Arizona – Tumacacori National Historic Park and Juan Bautista de Anza Historic Trail

While in southern Arizona, my kids and I visited the Tumacacori National Historic Park. The Historic Park is the location of where Spanish missions were constructed. The first missions were established in 1691. The mission at the site we were at was built in the 1750s.




While we were there, we started watching the video explaining the area. Immediately, a ranger came up to us. He asked us to come by him, and he was going to give us the information of the site. We did, and he proceeded to tell us that the Spanish were all very friendly, and the local populations were all very happy that they were there – that the missionaries were “saving” the indigenous people from sure starvation and by giving them religion. I stopped him there, and challenged him, basically saying that I didn’t think it went down that way. The kids and I moved on, but I was really disappointed with the ranger.

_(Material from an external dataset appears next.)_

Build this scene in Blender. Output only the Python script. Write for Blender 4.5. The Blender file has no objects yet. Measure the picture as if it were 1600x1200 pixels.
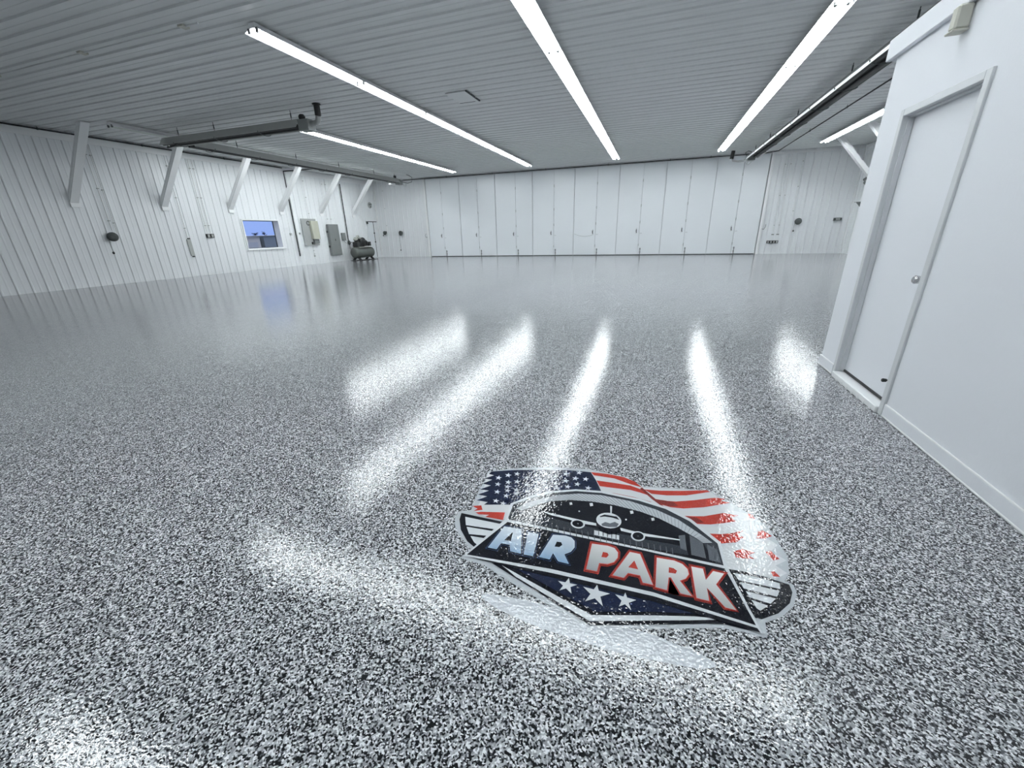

I do not know if he was a volunteer or not, but his version of events went DIRECTLY against the museum displays and the printed materials that the NPS had put together. In all my visits to NPS properties, this had never happened before.



Regardless, after leaving the ranger, we walked around the property and down a path that was part of the Juan Bautista De Anza National Historic Trail. We went to the bank of the Santa Cruz River – there was very little water. The grounds of the mission were interesting, but the encounter with the ranger had bothered me. We didn’t stay very long.